Pakistan highlights Bollywood links with Raj Kapoor and Dilip Kumar museum project in Peshawar

Conservationists in Pakistan have set to work restoring the ancestral Peshawar homes of iconic Bollywood film stars Raj Kapoor and Dilip Kumar, in a bid to revive the city’s cultural links to India and Central Asia.
The film stars’ former houses, which were built in the early 20th century, stand a few metres apart on the same street in the heart of the old city, but are both in dire need of repair.
Since being declared national heritage sites in 2014, interest in their conservation has peaked – resulting in the provincial government of Khyber-Pakhtunkhwa, where Peshawar is located, allocating funds to purchase the two homes and renovate them as museums.
“Peshawar has a special place in film history,” said Abdul Samad, Khyber-Pakhtunkhwa province’s director of archaeology and museums. “However, over the last few decades, its reputation has taken a knock due to militancy resulting in the erosion of the city’s architectural and archaeological heritage.”

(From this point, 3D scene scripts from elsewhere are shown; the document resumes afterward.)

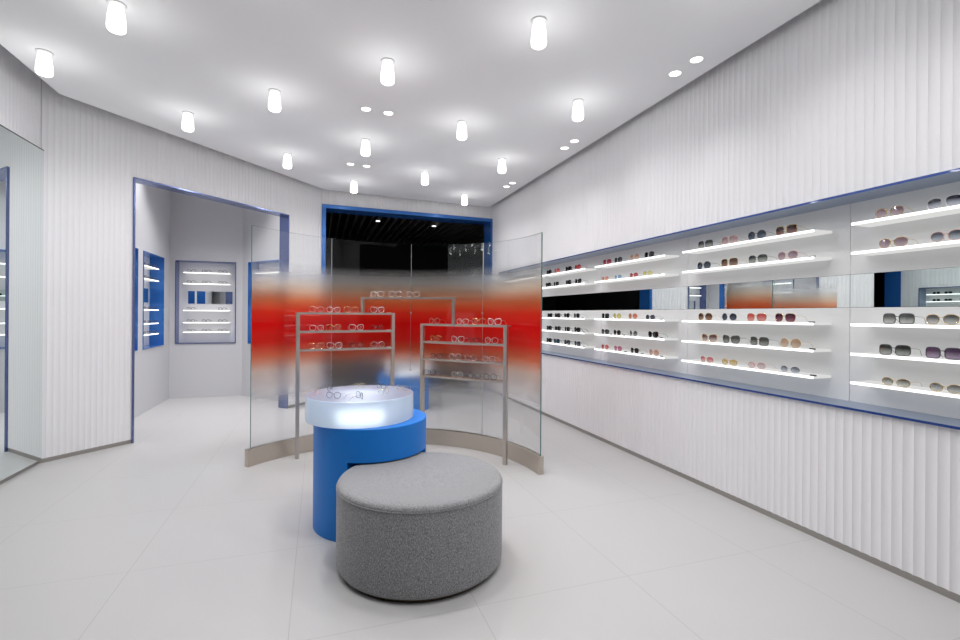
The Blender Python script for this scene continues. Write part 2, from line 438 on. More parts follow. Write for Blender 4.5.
# alcove behind the doorway
AXL, AY, AZ = -2.37, 9.2, 4.05
AR0, AR1 = Vector((-1.27, 9.2)), Vector((-.33, 8.10))
def wall_with_hole(bm, p0, p1, nrm, z0, z1, holes, depth=.1):
    """flat wall split around rectangular recesses (s0, s1, za, zb)"""
    p0 = Vector(p0); p1 = Vector(p1); L = (p1-p0).length; t = (p1-p0)/L; n = Vector(nrm)
    def seg(a, b, za, zb):
        if b-a < 1e-4 or zb-za < 1e-4: return
        A = p0+t*a; B = p0+t*b; C = B-n*depth; D = A-n*depth
        add_prism(bm, [(A.x, A.y), (B.x, B.y), (C.x, C.y), (D.x, D.y)], za, zb)
    s = 0.
    for a, b, za, zb in sorted(holes):
        seg(s, a, z0, z1); seg(a, b, z0, za); seg(a, b, zb, z1); s = b
    seg(s, L, z0, z1)
NA0, NA1 = .915, 2.32
bm = bmesh.new()
wall_with_hole(bm, (AXL, 6.25), (AXL, AY), (1, 0), 0, AZ, [(7.0-6.25, 7.70-6.25, NA0, NA1), (7.92-6.25, 8.86-6.25, NA0, NA1)])
structure('wall_alcove_left', bm, M['plaster'], 'plain grey alcove wall seen at the doorway left side', 'wall')
bm = bmesh.new()
wall_with_hole(bm, (AXL-.3, AY), (AR0.x+.1, AY), (0, -1), 0, AZ, [(-2.289+2.67, -1.372+2.67, NA0, NA1)])
structure('wall_alcove_back', bm, M['plaster'], 'plain grey alcove wall facing the doorway', 'wall')
ART = (AR1-AR0).normalized(); ARN = Vector((ART.y, -ART.x))
bm = bmesh.new()
wall_with_hole(bm, AR0, AR1, ARN, 0, AZ, [(.17, 1.15, NA0, NA1)])
structure('wall_alcove_right', bm, M['plaster'], 'plain grey alcove wall behind the glass screen left edge', 'wall')
bm = bmesh.new(); add_prism(bm, [(-2.7, 6.0), (-2.0, 6.0), on_w(1.0, -.12), on_w(WLEN-.05, -.12), (.1, 8.5), (.1, 9.5), (-2.7, 9.5)], AZ-.14, AZ-.11)
structure('ceiling_alcove', bm, M['ceiling'], 'ceiling over the alcove', 'ceiling')
# wall behind the camera, right of the shop's open front
bm = bmesh.new(); add_box(bm, (1.4, -3.3, 0), (3.3, -3.2, ZT))
structure('wall_front', bm, M['wall'], 'white wall behind the camera beside the shop front', 'wall')

# ------------------------------------------------------------------ tall mirror
mr = empty('wall_mirror', (XL, 4.3, .04), 0, 'tall frameless mirror covering the left wall beside the fluted corner', 'mirror')
bm = bmesh.new(); add_box(bm, (.006, LY0+.05-4.3, 0), (.014, CA.y+.006-4.3, 2.935)); finish('mirror_glass', bm, M['mirror'], mr)
bm = bmesh.new(); add_box(bm, (.002, LY0+.05-4.3, 2.9355), (.016, CA.y+.006-4.3, 2.944)); finish('top_edge', bm, M['mirror_edge'], mr)

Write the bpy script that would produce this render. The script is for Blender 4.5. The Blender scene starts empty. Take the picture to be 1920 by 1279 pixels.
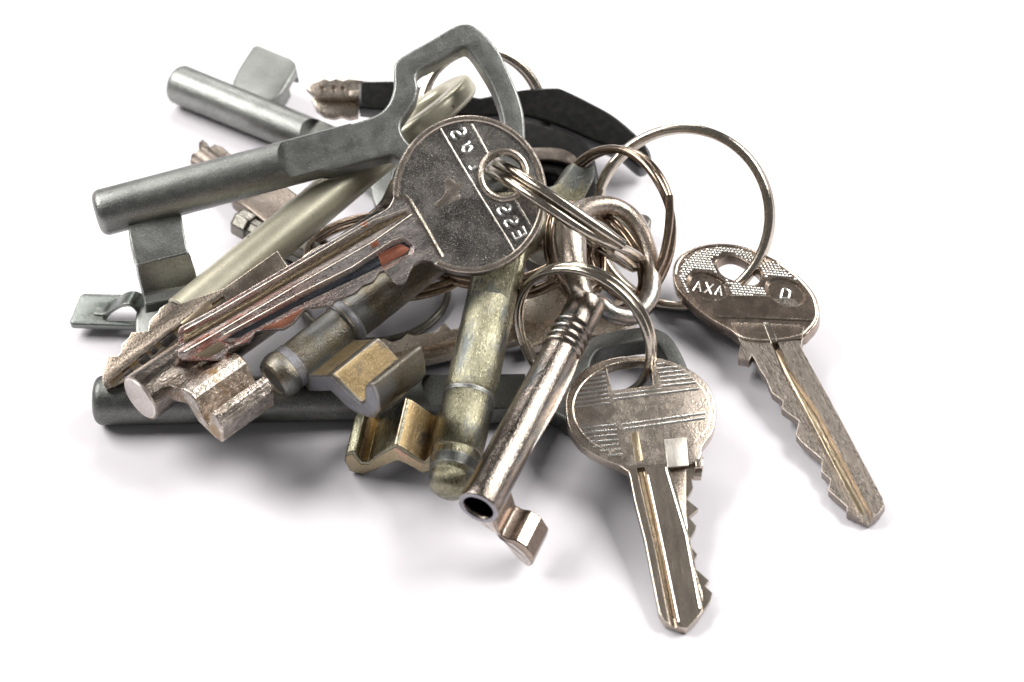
import bpy, bmesh, math, random
from mathutils import Vector, Matrix
random.seed(7)
R = math.radians
S = bpy.context.scene
COL = S.collection

# ------------------------------------------------------------------ camera
# one unit = one centimetre; the table top is z = 0
ELEV, DIST, FOCAL = R(44), 36.0, 74.0
cam_d = bpy.data.cameras.new('camera')
cam = bpy.data.objects.new('camera', cam_d)
COL.objects.link(cam)
cam.location = (0, -DIST*math.cos(ELEV), DIST*math.sin(ELEV))
cam.rotation_euler = (R(90)-ELEV, 0, 0)
cam_d.lens = FOCAL
cam_d.sensor_width = 36
cam_d.clip_start = 0.1
cam_d.clip_end = 2000
cam_d.dof.use_dof = True
cam_d.dof.focus_distance = 34.3
cam_d.dof.aperture_fstop = 0.23
S.camera = cam
FPX = FOCAL/36*1920
CX = Vector((1, 0, 0))
CY = Vector((0, math.sin(ELEV), math.cos(ELEV)))
CZ = Vector((0, -math.cos(ELEV), math.sin(ELEV)))
CO = cam.location.copy()

# ------------------------------------------------------------------ light: a studio table under two soft boxes
S.render.engine = 'CYCLES'
S.cycles.use_denoising = True
S.cycles.max_bounces = 10
S.cycles.caustics_reflective = False
S.cycles.caustics_refractive = False
S.cycles.sample_clamp_indirect = 6.0
S.view_settings.view_transform = 'Standard'
S.view_settings.look = 'None'
S.view_settings.exposure = 0.0
S.view_settings.gamma = 1.0
W = bpy.data.worlds.new('World')
S.world = W
W.use_nodes = True
bg = W.node_tree.nodes['Background']
bg.inputs[0].default_value = (1.0, 0.985, 0.965, 1)
bg.inputs[1].default_value = 0.175


def lamp(name, az, el, dist, size, power, col=(1, 0.98, 0.95)):
    l = bpy.data.lights.new(name, 'AREA')
    l.shape = 'RECTANGLE'
    l.size, l.size_y = size
    l.energy = power
    l.color = col
    o = bpy.data.objects.new(name, l)
    COL.objects.link(o)
    a, e = R(az), R(el)
    p = Vector((math.sin(a)*math.cos(e), math.cos(a)*math.cos(e), math.sin(e)))*dist
    o.location = p
    o.rotation_euler = (-p).to_track_quat('-Z', 'Y').to_euler()
    return o


lamp('softbox_lamp', -72, 46, 75, (50, 36), 62000)
lamp('softbox_lamp', 70, 46, 75, (50, 36), 62000)
lamp('softbox_lamp', -8, 34, 75, (30, 8), 15000)


# ------------------------------------------------------------------ pixel -> place helpers
def ray(u, v):
    return (CX*((u-960)/FPX) + CY*((639.5-v)/FPX) - CZ).normalized()


def P(u, v, z):
    d = ray(u, v)
    return CO + d*((z-CO.z)/d.z)


def direction(elev, azim):
    e, a = R(elev), R(azim)
    return Vector((math.sin(a)*math.cos(e), -math.cos(a)*math.cos(e), math.sin(e)))


class Frame:
    """A thing's own frame: origin, x along it, n its upper face."""
    def __init__(s, o, x, n):
        s.o = o
        s.x = x.normalized()
        s.n = (n - s.x*n.dot(s.x)).normalized()
        s.y = s.n.cross(s.x)

    def mat(s):
        m = Matrix.Identity(4)
        for i in range(3):
            m[i][0], m[i][1], m[i][2], m[i][3] = s.x[i], s.y[i], s.n[i], s.o[i]
        return m

    def loc(s, p):
        d = p - s.o
        return Vector((d.dot(s.x), d.dot(s.y), d.dot(s.n)))

    def on(s, u, v, h=0.0):
        """pixel -> local 2D on the plane at height h"""
        d = ray(u, v)
        o = s.o + s.n*h
        t = (o-CO).dot(s.n)/d.dot(s.n)
        q = s.loc(CO + d*t)
        return (q.x, q.y)

    def poly(s, pts, h=0.0):
        return [s.on(u, v, h) for u, v in pts]

    def end(s, pts, x0):
        """pixels -> local (y, h) on the cross section at x = x0"""
        out = []
        o = s.o + s.x*x0
        for u, v in pts:
            d = ray(u, v)
            t = (o-CO).dot(s.x)/d.dot(s.x)
            q = s.loc(CO + d*t)
            out.append((q.y, q.z))
        return out


def axis_frame(a, b, elev=90, azim=0):
    A, B = P(*a), P(*b)
    return Frame(A, B-A, direction(elev, azim))


def plane_frame(pt, toward, elev, azim):
    o = P(*pt)
    n = direction(elev, azim)
    d = ray(*toward)
    q = CO + d*((o-CO).dot(n)/d.dot(n))
    return Frame(o, q-o, n)


# ------------------------------------------------------------------ object helpers
def thing(name, frame, label, cat, group=None):
    o = bpy.data.objects.new(name, None)
    o.empty_display_size = 0.3
    COL.objects.link(o)
    o.matrix_world = frame.mat()
    o['label'] = label
    o['category'] = cat
    if group:
        o['group'] = group
    return o


def finish(me, angle=32):
    for p in me.polygons:
        p.use_smooth = True
    me.set_sharp_from_angle(angle=R(angle))


def part(name, me, mat, parent=None, label=None, angle=32, bevel=0, kind=None):
    me.name = name
    finish(me, angle)
    me.materials.clear()
    me.materials.append(mat)
    o = bpy.data.objects.new(name, me)
    COL.objects.link(o)
    o.parent = parent
    if label:
        o['label'] = label
    if kind:
        o['kind'] = kind
    if bevel:
        m = o.modifiers.new('bevel', 'BEVEL')
        m.width = bevel
        m.segments = 2
        m.limit_method = 'ANGLE'
        m.angle_limit = R(35)
    return o


def from_bm(bm):
    me = bpy.data.meshes.new('m')
    bmesh.ops.recalc_face_normals(bm, faces=bm.faces)
    bm.to_mesh(me)
    bm.free()
    return me


def cr(pts, n=5, closed=False):
    """smooth a list of points (Catmull-Rom)"""
    P_ = [Vector(p) for p in pts]
    k = len(P_)
    out = []
    for i in range(k if closed else k-1):
        if closed:
            a, b, c, d = P_[i-1], P_[i], P_[(i+1) % k], P_[(i+2) % k]
        else:
            a, b, c, d = P_[max(i-1, 0)], P_[i], P_[i+1], P_[min(i+2, k-1)]
        for j in range(n):
            t = j/n
            out.append(0.5*((2*b) + (c-a)*t + (2*a-5*b+4*c-d)*t*t + (3*b-a-3*c+d)*t*t*t))
    if not closed:
        out.append(P_[-1])
    return [tuple(q) for q in out]


def ell(cx, cy, a, b, ang=0, t0=0, t1=360, n=48):
    c, s = math.cos(R(ang)), math.sin(R(ang))
    out = []
    m = n if abs(t1-t0) >= 360 else n+1
    for i in range(m):
        t = R(t0 + (t1-t0)*i/n)
        x, y = a*math.cos(t), b*math.sin(t)
        out.append((cx + x*c - y*s, cy + x*s + y*c))
    return out


def plate(outer, holes=(), top=0.0, thick=0.2, bev=0.02, res=2):
    """flat piece with real thickness and rounded edges: face at `top`, body below it"""
    cu = bpy.data.curves.new('c', 'CURVE')
    cu.dimensions = '2D'
    cu.fill_mode = 'BOTH'
    cu.extrude = max(thick/2-bev, 0.001)
    cu.bevel_depth = bev
    cu.offset = -bev
    cu.bevel_resolution = res
    for ring in [outer] + list(holes):
        sp = cu.splines.new('POLY')
        sp.points.add(len(ring)-1)
        for q, p in zip(sp.points, ring):
            q.co = (p[0], p[1], 0, 1)
        sp.use_cyclic_u = True
    o = bpy.data.objects.new('c', cu)
    COL.objects.link(o)
    dg = bpy.context.evaluated_depsgraph_get()
    me = bpy.data.meshes.new_from_object(o.evaluated_get(dg))
    bpy.data.objects.remove(o)
    bpy.data.curves.remove(cu)
    bm = bmesh.new()
    bm.from_mesh(me)
    bpy.data.meshes.remove(me)
    bmesh.ops.remove_doubles(bm, verts=bm.verts, dist=1e-5)
    bmesh.ops.translate(bm, verts=bm.verts, vec=(0, 0, top-thick/2))
    return from_bm(bm)


def prism(poly, z0, z1):
    bm = bmesh.new()
    v = [bm.verts.new((p[0], p[1], z0)) for p in poly]
    f = bm.faces.new(v)
    r = bmesh.ops.extrude_face_region(bm, geom=[f])
    bmesh.ops.translate(bm, verts=[e for e in r['geom'] if isinstance(e, bmesh.types.BMVert)], vec=(0, 0, z1-z0))
    return from_bm(bm)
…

Kapoor and Kumar were born in Peshawar in the 1920s, before the partition of India in 1947 that resulted in the birth of Pakistan.
Both actors found fame during the 1950s and 60s – Kapoor captivating film lovers with his flamboyant personality that earned him the title “The Showman”, while Kumar was dubbed “The Tragedy King” for his on-screen portrayal of melancholic characters.
Kapoor died in New Delhi in 1988 and Kumar, 97, still lives in Mumbai with his wife, former Bollywood actress Saira Banu.
They are not the only Bollywood legends with links to Peshawar, either. The father of silver screen superstar and “King of Bollywood” Shah Rukh Khan also hailed from the city.
These ties are what spurred the local government to include Kapoor and Kumar’s houses in a wider conservation initiative known as the “Peshawar Revival Plan”, which Samad said aims to restore around 1,800 buildings in the city – all more than 100 years old – to bolster its reputation as a cultural destination.
“Indian films may be officially banned in the country but the reality is that Pakistan’s love for Bollywood continues,” he said. “Also, the money for buying the homes of Indian actors will be coming from the state. So in a way, the Pakistani government supports the move to honour their legacies.”
Kumar’s ancestral home is a palatial, multi-storied bungalow crafted from sandstone with green latticed balconies, trellis work and sweeping arches that is currently being used as a warehouse. Kapoor’s old house, meanwhile, was built by his grandfather Deewan Basheswarnath between 1918 and 1922 and was visited by his sons Rishi and Randhir in 1990, according to the Cultural Heritage Council of Peshawar.
Both were sold once the Kapoor and Kumar families migrated to India in the years before the partition.

The homes of Bollywood stars past and present often make for popular tourist attractions, with Shah Rukh Khan’s Mumbai residence sometimes being referred to as India’s “most famous address”.
Yet filmmaker, historian and author Amit Khanna questioned the need to make museums out of Kapoor and Kumar’s former houses.
“Bollywood personalities have been celebrated across the world including in the UK at Madame Tussauds … so this is hardly a novel idea,” he said, adding that Lahore, rather than Peshawar, would have made a more fitting location for a museum.
“Many Indian actors – such as yesteryear legends like Pran and Kamini Kaushal and influential producers and directors like Dewan Sardar Lal – trace their roots to the city. So Lahore would’ve made for a more credible choice as a city to reinforce the Bollywood connect.”

Be that as it may, cinema buffs like Iqbal Qasim say they are looking forward to the Peshawar renovation project and predict it will resonate with Bollywood fans across Asia.
“I will certainly visit the homes of these greats on my next visit to Peshawar as I have many relatives living there,” said the 68-year-old spice trader from Old Delhi.
“I grew up watching both their films. To get the opportunity to visit their former homes would be like a pilgrimage for me.”